E’ uscito il n° 35 di Frangenti

Smisurate Possibilità

C’è chi guarda le rivolte e i sabotaggi che stanno avvenendo in Francia con sguardo languido, c’è chi ne coglie le possibilità. C’è chi ne sta alla larga, c’è chi ne vuole trainare gli eventi. C’è chi non sente di intervenire, c’è chi pensa che essere dove il nemico non ti aspetta incarni la prospettiva di non rinunciare all’irriverenza e alla furia iconoclasta: per portare questo mondo alla rovina, non ad una sua realistica e accorta gestione.

Quando la rivolta si generalizza diviene una vendetta verso ciò che si è sempre visto in lontananza. Ogni merce sottratta, ogni tecnologia interrotta, ogni luogo del potere abbattuto permettono non di riconoscere il loro valore d’uso e di scambio ma la distruzione di ciò che è distante. Con il saccheggio di ciò che ci imprigiona vengono attaccate anche le basi della comunicazione poliziesca. Nella rivolta si ama con passione e si odia all’infinito.

Per il realista, per il sinistroide, l’efficacia è un valore indiscutibile. Ciò che funziona è ciò che è giusto. Le petizioni, i negoziati, le vertenze vengono viste come migliorie per elemosinare un qualcosa all’interno dell’ordine attuale. Il realismo del quello che c’è è quello che dobbiamo usare è la logica della miseria e della sottomissione. Per liberarsi da questa logica, un luogo diverso da cui guardare il mondo e una posizione diversa in cui tentare di agire può bruciare la separazione fra il sogno e la realtà. Invece di iniziare a pensare di adeguarsi alla realtà per cambiarla, accomodando il nostro immaginario ad essa, si può benissimo scegliere di afferrare la propria vita nei termini che vogliamo.

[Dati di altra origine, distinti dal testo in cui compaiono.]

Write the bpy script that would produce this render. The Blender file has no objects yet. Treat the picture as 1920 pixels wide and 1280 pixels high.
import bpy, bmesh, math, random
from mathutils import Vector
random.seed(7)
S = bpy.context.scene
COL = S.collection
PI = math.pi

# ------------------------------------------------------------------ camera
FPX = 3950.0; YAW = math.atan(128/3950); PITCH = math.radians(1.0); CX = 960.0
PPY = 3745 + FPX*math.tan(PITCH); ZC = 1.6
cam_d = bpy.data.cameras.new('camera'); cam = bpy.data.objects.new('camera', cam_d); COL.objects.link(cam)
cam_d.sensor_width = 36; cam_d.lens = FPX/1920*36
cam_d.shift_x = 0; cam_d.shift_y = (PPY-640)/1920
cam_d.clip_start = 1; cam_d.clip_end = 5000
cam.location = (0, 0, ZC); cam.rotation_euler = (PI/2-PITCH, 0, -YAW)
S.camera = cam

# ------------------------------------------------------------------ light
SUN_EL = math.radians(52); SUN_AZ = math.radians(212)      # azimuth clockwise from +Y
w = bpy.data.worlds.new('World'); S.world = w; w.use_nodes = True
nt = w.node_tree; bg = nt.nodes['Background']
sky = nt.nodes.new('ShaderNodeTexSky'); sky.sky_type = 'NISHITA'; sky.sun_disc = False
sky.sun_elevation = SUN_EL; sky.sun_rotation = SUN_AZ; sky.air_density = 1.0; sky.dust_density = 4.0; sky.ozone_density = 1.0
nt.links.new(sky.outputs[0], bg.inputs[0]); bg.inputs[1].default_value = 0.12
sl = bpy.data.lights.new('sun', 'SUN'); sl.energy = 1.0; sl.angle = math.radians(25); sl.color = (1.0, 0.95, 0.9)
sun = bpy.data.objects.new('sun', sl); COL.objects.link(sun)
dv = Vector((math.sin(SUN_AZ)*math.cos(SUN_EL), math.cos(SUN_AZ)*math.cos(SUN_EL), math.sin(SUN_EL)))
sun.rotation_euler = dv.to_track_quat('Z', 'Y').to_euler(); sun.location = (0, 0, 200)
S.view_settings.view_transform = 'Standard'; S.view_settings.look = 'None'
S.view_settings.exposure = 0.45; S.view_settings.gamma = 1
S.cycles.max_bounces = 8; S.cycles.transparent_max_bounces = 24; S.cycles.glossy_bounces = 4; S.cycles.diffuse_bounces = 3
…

Liberare il desiderio dalle catene che lo costringono parte da un rovesciamento di prospettiva: iniziare dalle passioni scatenate dei nostri sogni più selvaggi per interrompere la realtà. Se la burocrazia al dettaglio vuole continuamente spazzare via l’immediatezza di un significato incomprensibile per chi non vuole sognare, ciò può essere un problema? Se i momenti oscillano fra realismo, politica e becera militanza cosa dovremmo aspettare?La trasformazione sociale non è una scienza e non esiste nessun meccanismo storico che ci porterà alla libertà. Contare chi partecipa, controllare la copertura mediatica e fare previsioni di bilancio è tutto ciò che riguarda la misura, cioè le pastoie della realtà.

L’eccesso che spazza via ogni calcolo e i desideri più sfrenati ci invitano a comprendere che il dominio non è un organismo, non ha nessun cuore da attaccare ma che esso si trova dappertutto. Muoversi altrove, allora, perché non si tratta di vincere o di perdere come nelle menti ossessionate di ogni militante, è tentare di vivere la sola vita che si ha disposizione cercando di viverla a proprio modo.Quindi, che ce ne facciamo del fuoco francese? Semplice, cogliamo l’occasione.